The PDF contains scanned images, and the JPG looks fuzzy

Scanned PDFs are already images embedded inside a PDF wrapper. Re-exporting to JPG just adds another compression layer, which causes losing quality on every step. The fix is to extract images directly:

  • In Adobe Acrobat Pro, use Tools > Export PDF > Image > Export all images.
  • In free tools like PDF24, look for an "Extract Images" function rather than a conversion function.

For scanned PDFs that need to become editable, OCR tools like IronOCR can recognize the text inside the images, though that goes beyond simple JPG conversion.

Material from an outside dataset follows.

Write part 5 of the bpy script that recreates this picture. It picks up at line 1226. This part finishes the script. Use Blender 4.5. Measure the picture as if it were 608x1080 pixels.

The PDF is password-protected

Encrypted PDFs cannot be converted by most tools without first entering the password.

  1. Open the PDF in Acrobat or Preview and enter the password when prompted.
  2. Save an unencrypted copy using File > Save As.
  3. Convert the unencrypted copy to JPG.

If the password is unknown, the conversion is not possible without permission from whoever set the password. This is by design, since PDFs are often locked precisely to prevent extraction.

The output JPG has a black or transparent background instead of white

This typically affects PDFs designed with transparency. Some converters interpret the transparent layer as black. Workarounds include:

  • In Photoshop, manually flatten the layers before saving.
  • In Acrobat, choose PDF/A as an intermediate format before converting to JPG.

JPG is a flat image format. Any clickable links, form fields, or embedded video in the original PDF will appear as visible text or images in the JPG, but they will no longer function. This is expected behavior given the format. To preserve interactivity, stick with PDF or convert to HTML instead.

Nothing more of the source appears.